Begin Material

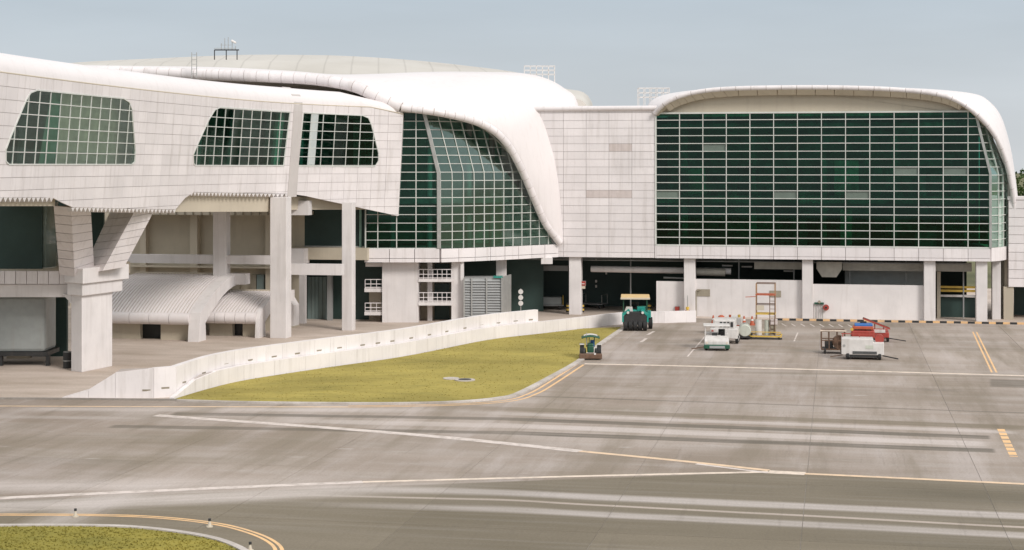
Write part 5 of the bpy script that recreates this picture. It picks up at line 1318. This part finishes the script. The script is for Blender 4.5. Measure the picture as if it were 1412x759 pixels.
# ------------------------------------------------------------------ things standing in the dark bays
random.seed(21)
def dolly(lab, x, y, rz, col, load):
    p = fa.M @ Vector((x, y, 0)); T = Thing('luggage_dolly', lab, 'dolly', Fr(p.x, p.y, -11+rz)); T.part('deck', MB().box(-1.2,1.2,0,1.5,.38,.48), M['grey_metal'], bevel=.02)
    for sx in (-1.15, 1.15): T.part('end_rail', MB().bar((sx,.05,.45),(sx,.05,1.35),.05).bar((sx,1.45,.45),(sx,1.45,1.35),.05).bar((sx,.05,1.35),(sx,1.45,1.35),.05), M[col])
    for sx in (-.85, .85):
        for sy in (.15, 1.3): wheel(T, sx, sy, .19, .12, 'grey_metal')
    if load: T.part('load_cover', MB().box(-1.0,1.0,.1,1.4,.48,1.25), M[load], bevel=.08)
dolly('luggage dolly with a grey cover in the dark bay left of the green roller', -24.5, 5.0, 10, 'yellow', 'veh_grey')
dolly('empty luggage dolly deep in the dark bay behind the striped column guards', -21.0, 7.5, -15, 'steel', None)
dolly('luggage dolly with a teal cover in the dark bay nearest the louvre enclosure', -28.0, 7.0, 5, 'steel', 'container')
for k in range(4):
    H.part('cable_tray', MB().box(sL-14, sR-2, 2.0+k*2.6, 2.25+k*2.6, ZF-.42, ZF-.34), M['grey_metal'])
for k in range(9):
    x = sL-13+k*5.1; H.part('downpipe', MB().tube([(x,3.4,0),(x,3.4,ZF)], .07, 8), M['grey_metal'])

# ------------------------------------------------------------------ trees beyond the annex
def tree(label, x, y, h, r, seed):
    random.seed(seed); T = Thing('tree', label, 'tree', Fr(x, y), 'trees beyond the annex')
    m_ = MB().tube([(0,0,0),(.1,.1,h*.3),(0,.2,h*.6)], .35, 8, rf=lambda t: .42-.25*t)
    for k in range(6):
        a = k*1.05; m_.tube([(0,0,h*(.3+.04*k)), (math.cos(a)*r*.6, math.sin(a)*r*.6, h*(.6+.05*k))], .12, 6, rf=lambda t: .13-.08*t)
    T.part('trunk', m_, M['bark']); c = MB()
    cl = [(random.gauss(0,.42)*r, random.gauss(0,.42)*r, h*(.45+.5*random.random()), random.uniform(.18,.38)*r) for _ in range(26)]
    for (cx, cy, cz, cr) in cl:
        for _ in range(150):
            d = Vector((random.gauss(0,1), random.gauss(0,1), random.gauss(0,.8))).normalized()*cr*random.uniform(.55,1.05); p = Vector((cx,cy,cz))+d; s_ = random.uniform(.12,.26)
            a = Vector((random.gauss(0,1),random.gauss(0,1),random.gauss(0,1))).normalized(); b_ = a.cross(Vector((random.random(),random.random(),random.random()))).normalized()
            c.add([p-a*s_, p+b_*s_*.6, p+a*s_, p-b_*s_*.6], [(0,1,2,3)])
    T.part('crown', c, M['leaf'])
tree('dark green tree peeking over the annex at the right edge', 61.5, 197, 14.0, 3.8, 5)
tree('leafy green tree farther right beyond the annex', 68, 204, 13.2, 4.5, 6)
tree('low green tree beyond the annex outside the right edge', 76, 196, 12.6, 4.5, 8)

End Material

* _Task to carry out_
Replicate the material above verbatim; images stay out of the copy.

* _Result for this exercise_
Write part 5 of the bpy script that recreates this picture. It picks up at line 1318. This part finishes the script. The script is for Blender 4.5. Measure the picture as if it were 1412x759 pixels.
# ------------------------------------------------------------------ things standing in the dark bays
random.seed(21)
def dolly(lab, x, y, rz, col, load):
    p = fa.M @ Vector((x, y, 0)); T = Thing('luggage_dolly', lab, 'dolly', Fr(p.x, p.y, -11+rz)); T.part('deck', MB().box(-1.2,1.2,0,1.5,.38,.48), M['grey_metal'], bevel=.02)
    for sx in (-1.15, 1.15): T.part('end_rail', MB().bar((sx,.05,.45),(sx,.05,1.35),.05).bar((sx,1.45,.45),(sx,1.45,1.35),.05).bar((sx,.05,1.35),(sx,1.45,1.35),.05), M[col])
    for sx in (-.85, .85):
        for sy in (.15, 1.3): wheel(T, sx, sy, .19, .12, 'grey_metal')
    if load: T.part('load_cover', MB().box(-1.0,1.0,.1,1.4,.48,1.25), M[load], bevel=.08)
dolly('luggage dolly with a grey cover in the dark bay left of the green roller', -24.5, 5.0, 10, 'yellow', 'veh_grey')
dolly('empty luggage dolly deep in the dark bay behind the striped column guards', -21.0, 7.5, -15, 'steel', None)
dolly('luggage dolly with a teal cover in the dark bay nearest the louvre enclosure', -28.0, 7.0, 5, 'steel', 'container')
for k in range(4):
    H.part('cable_tray', MB().box(sL-14, sR-2, 2.0+k*2.6, 2.25+k*2.6, ZF-.42, ZF-.34), M['grey_metal'])
for k in range(9):
    x = sL-13+k*5.1; H.part('downpipe', MB().tube([(x,3.4,0),(x,3.4,ZF)], .07, 8), M['grey_metal'])

# ------------------------------------------------------------------ trees beyond the annex
def tree(label, x, y, h, r, seed):
    random.seed(seed); T = Thing('tree', label, 'tree', Fr(x, y), 'trees beyond the annex')
    m_ = MB().tube([(0,0,0),(.1,.1,h*.3),(0,.2,h*.6)], .35, 8, rf=lambda t: .42-.25*t)
    for k in range(6):
        a = k*1.05; m_.tube([(0,0,h*(.3+.04*k)), (math.cos(a)*r*.6, math.sin(a)*r*.6, h*(.6+.05*k))], .12, 6, rf=lambda t: .13-.08*t)
    T.part('trunk', m_, M['bark']); c = MB()
    cl = [(random.gauss(0,.42)*r, random.gauss(0,.42)*r, h*(.45+.5*random.random()), random.uniform(.18,.38)*r) for _ in range(26)]
    for (cx, cy, cz, cr) in cl:
        for _ in range(150):
            d = Vector((random.gauss(0,1), random.gauss(0,1), random.gauss(0,.8))).normalized()*cr*random.uniform(.55,1.05); p = Vector((cx,cy,cz))+d; s_ = random.uniform(.12,.26)
            a = Vector((random.gauss(0,1),random.gauss(0,1),random.gauss(0,1))).normalized(); b_ = a.cross(Vector((random.random(),random.random(),random.random()))).normalized()
            c.add([p-a*s_, p+b_*s_*.6, p+a*s_, p-b_*s_*.6], [(0,1,2,3)])
    T.part('crown', c, M['leaf'])
tree('dark green tree peeking over the annex at the right edge', 61.5, 197, 14.0, 3.8, 5)
tree('leafy green tree farther right beyond the annex', 68, 204, 13.2, 4.5, 6)
tree('low green tree beyond the annex outside the right edge', 76, 196, 12.6, 4.5, 8)